There are few channel indicators that have been successfully applied in the implementation of technical analysis, and you should consider a decent tool named TMA indicator. You can be sure that it relates to derivative indicators, but this doesn’t reduce its relevance in online trading. Its working principle is reviewed below, as well as its use in combination with other technical tools.
The TMA indicator consists of three lines, and those located at a high and a low play a major part. They are distant by a certain value, which can be indicated in the settings. This allows to select only the peaks and troughs you want. The principle is old: the rarer means the more reliable. Blue squares on the image show the marked peaks and troughs, and their calculation will determine the trade. The values (crosses) are defines by the indicator. Using the indicator on its own is very risky, since this tool has a habit to redraw values, and the orders opening can lead to significant losses.
A filter is applied in such cases. The image above shows the addition of another indicator, ZigZag. Here you should pay attention to the settings. Since the TMA is a basic indicator, the second one should be adjusted after the basic is set.

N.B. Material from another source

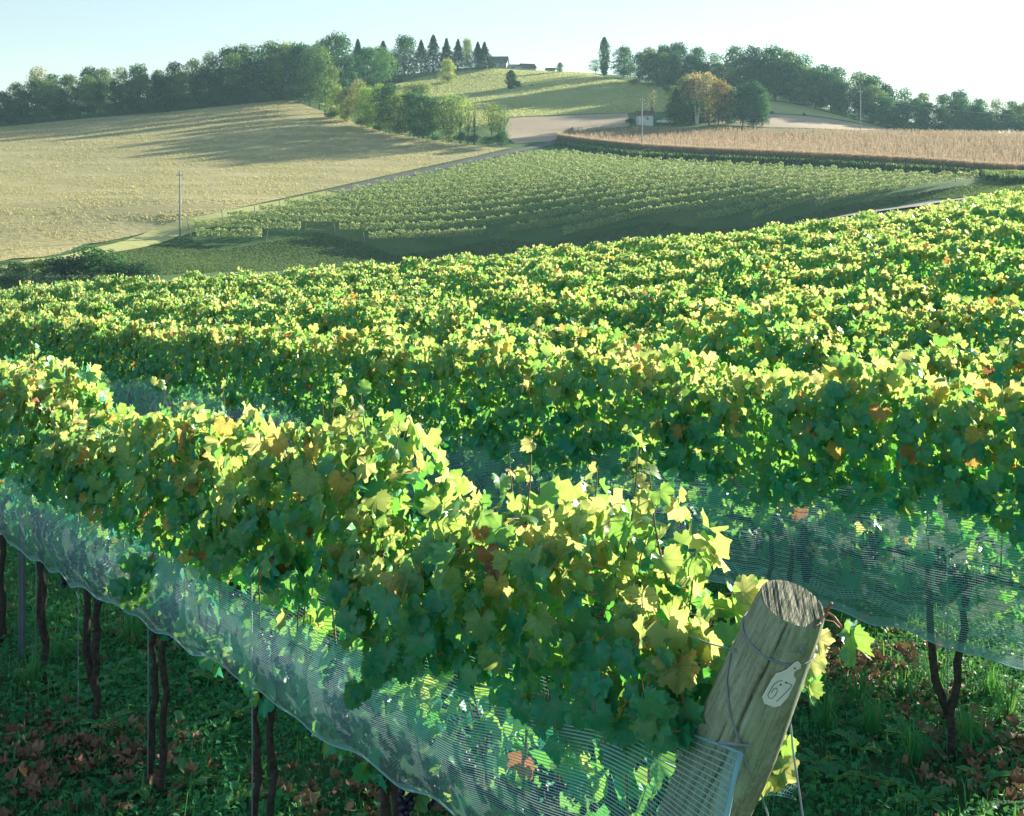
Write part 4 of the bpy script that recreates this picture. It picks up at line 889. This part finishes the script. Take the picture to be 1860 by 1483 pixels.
def make_net(D, s0, s1, ztop, zbot, ncord, cord_w, step_cross, cross_w, label, seed, end_drop=False):
    x0, y0 = row_pt(D, (s0 + s1) / 2); e = tag(empty('bird_net', (x0, y0, hz(x0, y0))), label, 'net', 'bird nets along the vine rows'); org = np.array([x0, y0, hz(x0, y0)])
    gs = np.linspace(s0 - 1, s1 + 1, 200); gx_, gy_ = row_pt(D, gs); gh = hgt(gx_, gy_)
    def surf(s, t, sg=1.0):
        zt, zb = ztop(s), zbot(s) + 0.018 * np.abs(np.sin(s * 5.2 + seed)) + 0.012 * np.sin(s * 13.7)
        z = zt + (zb - zt) * t
        off = 0.19 + 0.075 * np.sin(np.pi * np.clip(t, 0, 1) ** 0.8) + 0.012 * np.sin(s * 4.3 + 2.2 * t + seed) * t + 0.004 * np.sin(s * 13 + 3 * t) - 0.05 * t ** 3
        if end_drop:
            q = np.clip((s0 + 0.55 - s) / 0.55, 0, 1); z = z - 0.20 * q ** 2.2 * np.sin(np.pi * np.clip(t, 0, 1) * 0.62 ) ; off = off + 0.02 * q ** 2
        x = NX * D + DX * s - NX * off * sg; y = NY * D + DY * s - NY * off * sg
        return np.stack([x, y, np.interp(s, gs, gh) + z], -1) - org
    def panel(sg, nc, cw, st, cwx, nm):
        a0_ = s0 if sg > 0 or not end_drop else s0 + 1.3
        tv = np.concatenate([np.linspace(0, 0.93, nc), np.linspace(0.94, 1.0, max(5, nc // 7))]); sv = np.arange(a0_, s1, 0.035)
        g = surf(sv[None], tv[:, None], sg); gt = unit(surf(sv[None], tv[:, None] + 0.01, sg) - g)
        Vc, Qc = strands(g, gt, np.where(tv > 0.935, cw * 1.3, cw))
        sv2 = np.arange(a0_, s1, st)
        if end_drop and sg > 0: sv2 = np.r_[np.linspace(s0, s0 + 0.035, 9), sv2]
        tv2 = np.linspace(0, 1, 17); g2 = surf(sv2[:, None] , tv2[None], sg); gs2 = unit(surf(sv2[:, None] + 0.01, tv2[None], sg) - surf(sv2[:, None], tv2[None], sg))
        wd = np.full(len(sv2), cwx); wd[:9] = wd[:9] * (2.2 if end_drop else 1)
        Vx, Qx = strands(g2, gs2, wd)
        o = ob(nm, np_mesh(nm, np.r_[Vc, Vx], np.r_[Qc, Qx + len(Vc)], M['net'], True), e); o['kind'] = 'stuff'
    panel(1.0, ncord, cord_w, step_cross, cross_w, 'mesh_panel'); panel(-1.0, ncord // 2, cord_w, step_cross * 3, cross_w, 'mesh_panel')
    sv = np.arange(s0, s1, 0.05); hem = surf(sv, np.full(len(sv), 1.0)); MB().tube([tuple(p) for p in hem], 0.0032, 5).build('hem_cord', M['net'], e, True)
    if end_drop:
        tt_ = np.linspace(0, 1, 24); MB().tube([tuple(p) for p in surf(np.full(24, s0), tt_)], 0.006, 6).build('end_hem', M['net'], e, True)
        ss_ = np.linspace(s0, s0 + 1.1, 24); MB().tube([tuple(p) for p in surf(ss_, np.zeros(24))], 0.004, 5).build('top_cord', M['net'], e, True)
    return e
nb1 = row_curve(D1 - 0.2, [(-300,860),(0,985),(40,1022),(120,1068),(200,1115),(330,1190),(470,1285),(640,1400),(740,1465),(1000,1640),(1400,1900)])
nt1 = lambda s: np.interp(s, [1.7, 1.97, 2.4, 3.0, 3.8, 12], [1.60, 1.60, 1.57, 1.46, 1.38, 1.36])
make_net(D1, 1.93, 11.5, nt1, nb1, 66, 0.0026, 0.0075, 0.0006, 'pale bird net along the front row, tied to the leaning post', 0.4, True)
nb2 = row_curve(D2 - 0.2, [(-300,700),(0,745),(300,812),(795,932),(1200,1040),(1560,1133),(1860,1228),(2100,1310)])
nt2 = lambda s: bot2(s) + 0.16
make_net(D2, 2.2, 27.0, nt2, nb2, 62, 0.0036, 0.010, 0.0009, 'blue-green bird net hanging along the second vine row', 2.0)

# ------------------------------------------------------------------ leaning end post, its wires and the number tag
def post_mat():
    t = NT('weathered_post_wood'); tc = t.n('ShaderNodeTexCoord'); mp = t.n('ShaderNodeMapping'); mp.inputs['Scale'].default_value = (30, 30, 1.8); t.l(tc.outputs['Object'], mp.inputs[0])
    g = t.noise(3.0, 8, 0.7, vec=mp.outputs[0]); big = t.noise(5.0, 5, 0.6); fine = t.noise(70, 4, 0.6)
    c = t.ramp(g, [(0.32, (0.13, 0.15, 0.09)), (0.45, (0.36, 0.43, 0.28)), (0.58, (0.47, 0.55, 0.39)), (0.72, (0.68, 0.73, 0.57))])
    c = t.mix(t.ramp(big, [(0.47, (0, 0, 0)), (0.60, (0.6,) * 3)]), c, (0.24, 0.18, 0.10))
    c = t.mix(t.ramp(fine, [(0.5, (0, 0, 0)), (0.66, (0.6,) * 3)]), c, (0.40, 0.55, 0.42))
    return t.done(t.bsdf(c, 0.85, 0.2, t.math('ADD', g, t.math('MULTIPLY', fine, 0.5)), 0.012))
def post_top_mat():
    t = NT('sawn_post_end'); tc = t.n('ShaderNodeTexCoord'); mp = t.n('ShaderNodeMapping'); mp.inputs['Scale'].default_value = (160, 14, 1); mp.inputs['Rotation'].default_value = (0, 0, 0.35); t.l(tc.outputs['Object'], mp.inputs[0])
    g = t.noise(1.0, 5, 0.65, vec=mp.outputs[0]); b = t.noise(14, 4)
    c = t.ramp(g, [(0.34, (0.05, 0.065, 0.045)), (0.47, (0.26, 0.29, 0.19)), (0.64, (0.62, 0.60, 0.46))])
    c = t.mix(t.ramp(b, [(0.4, (0, 0, 0)), (0.7, (0.6,) * 3)]), c, (0.10, 0.14, 0.085))
    return t.done(t.bsdf(c, 0.9, 0.15, g, 0.012))
M['post'] = post_mat(); M['post_top'] = post_top_mat()
PT = Vector((0.625, 2.75, -0.94)); PB = Vector((0.094, 3.49, -2.85)); PB = PB + (PB - PT) * 0.06
ax = (PT - PB).normalized(); plen = (PT - PB).length; PR = 0.0765
front = (-PT - ax * (-PT).dot(ax)).normalized(); right = ax.cross(front); right = right if right.x > 0 else -right
post_e = tag(empty('end_post', PB), 'thick weathered wooden end post leaning right, with a sawn top', 'post')
rot = Matrix((right, -front, ax)).transposed()            # local x right, local -y towards the camera, local z up the post
post_e.rotation_euler = rot.to_euler()
def prad(d): return PR * (1 + 0.30 * min(max(d, 0) / 0.42, 1.0) ** 0.9 + 0.04 * max(d - 0.42, 0))   # the post swells below its sawn top
na, nr_ = 150, 70; th = np.linspace(0, 2 * np.pi, na, endpoint=False); zz = np.linspace(0, plen, nr_)
TH, ZZ = np.meshgrid(th, zz); rad = PR * (1 + 0.012 * np.sin(TH * 3 + ZZ * 4) + 0.01 * np.sin(TH * 7 - ZZ * 9)) * np.vectorize(prad)(plen - ZZ) / PR
crack_c = -np.pi / 2 + 0.05 + 0.22 * (plen - ZZ) - 0.55 * (plen - ZZ) ** 1.0 + 0.03 * np.sin(ZZ * 21)
for cc, dep, z0, z1 in ((crack_c, 0.016, plen - 1.0, plen), (crack_c - 0.33 + 0.02 * np.sin(ZZ * 31), 0.012, plen - 0.9, plen - 0.30), (crack_c + 2.2, 0.01, plen - 0.8, plen - .05)):
    d = np.abs((TH - cc + np.pi) % (2 * np.pi) - np.pi); rad = rad - np.where((ZZ > z0) & (ZZ < z1), dep * np.clip(1 - d / 0.042, 0, 1), 0)
rad[-1] *= 0.975
V_ = np.c_[(rad * np.cos(TH)).ravel(), (rad * np.sin(TH)).ravel(), ZZ.ravel()]; ii = np.arange(na * nr_).reshape(nr_, na)
Q_ = np.stack([ii[:-1], np.roll(ii[:-1], -1, 1), np.roll(ii[1:], -1, 1), ii[1:]], -1).reshape(-1, 4)
ob('shaft', np_mesh('shaft', V_, Q_, M['post'], True), post_e)
r_top = rad[-1].mean() * 0.995; tv, tf = [], []                # sawn top with parallel saw ridges
nxs, nys = 84, 26; rk = random.Random(5); ridge = [rk.uniform(-0.0028, 0.0022) for _ in range(nxs)]
for i in range(nxs):
    q = r_top * math.cos(math.pi * (1 - i / (nxs - 1))); half = math.sqrt(max(r_top ** 2 - q * q, 0))
    for k in range(nys):
        w_ = half * (2 * k / (nys - 1) - 1); zz_ = plen + ridge[i] * (0.6 + 0.4 * math.sin(w_ * 60 + i)) * min(1, 6 * (1 - (q * q + w_ * w_) / r_top ** 2) + 0.1)
        tv.append((q * math.cos(0.35) - w_ * math.sin(0.35), q * math.sin(0.35) + w_ * math.cos(0.35), zz_))
tf = [(i * nys + k, (i + 1) * nys + k, (i + 1) * nys + k + 1, i * nys + k + 1) for i in range(nxs - 1) for k in range(nys - 1)]
ob('sawn_top', np_mesh('sawn_top', tv, tf, M['post_top'], True), post_e)
def on_post(u, v, lift=0.003):
    """point of the post's near surface seen in direction (u, v)"""
    d = Vector(((u - U0) / F, 1, (VH - v) / F)).normalized(); w0 = -PB; dp = d - ax * d.dot(ax); wp = w0 - ax * w0.dot(ax); R_ = PR * 1.1 + lift
    for _ in range(4):
        a_, b_, c_ = dp.dot(dp), 2 * dp.dot(wp), wp.dot(wp) - R_ * R_; disc = b_ * b_ - 4 * a_ * c_
        t = (-b_ - math.sqrt(max(disc, 0))) / (2 * a_); R_ = prad(plen - (d * t - PB).dot(ax)) * 1.02 + lift
    return d * t
def wire_thing(name, pts, rad, mat, label, cat='wire', n=5): return tag(MB().tube(pts, rad, n).build(name, mat, None, True), label, cat)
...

Based on the values of the trading system we got in result, the order to buy or sell should only be opened when the signals and the first and the second indicators coincide. Thus, trading in the middle of the channel takes place. ZigZag in the image shows the value in the big blue box. This suggests that until the wave hasn’t yet been outlined by an additional indicator, there is a probability of false alarms. However, this channel indicator can be used more efficiently. If ZigZag has the same drawback as the TMA does, the Relative Strength Index is able to change the picture.
First of all, you should define the extremes and put them into the TMA indicator parameters. Then set the RSI values so that the false signals were smoothed out and the overbought and oversold areas were defined in comparison with the main indicator. The image clearly shows both indicators perfectly working out a common signal for the order opening. The only addition is 40 and 60 levels for RSI.
Thus, it is clearly seen how the TMA indicator signals a line breakout, while the RSI is in the “overheat” area. Now you just have to wait until the RSI level is crossed by the indicator line, and open the order. A stop can be set either above or below the extreme, and the profit is determined at your will. But there is an alternative: to work out a new high or low. If there is a series of false alarms, that is, a breakout of the TMA line, than the divergence is likely to be expected, which will be shown by the auxiliary indicator. Thus, a pair of failed deals can be compensated in full.
To summarize, we can claim that the trader’s main task still remains unsolved. With all advantages, no indicator can give the maximum probability that we all seek. The TMA indicator, even though it is a channel one, is no exception. However, the indicators of this type are widely used. All other things being equal, a trader can always profit from it if he shows all the qualities he has to possess.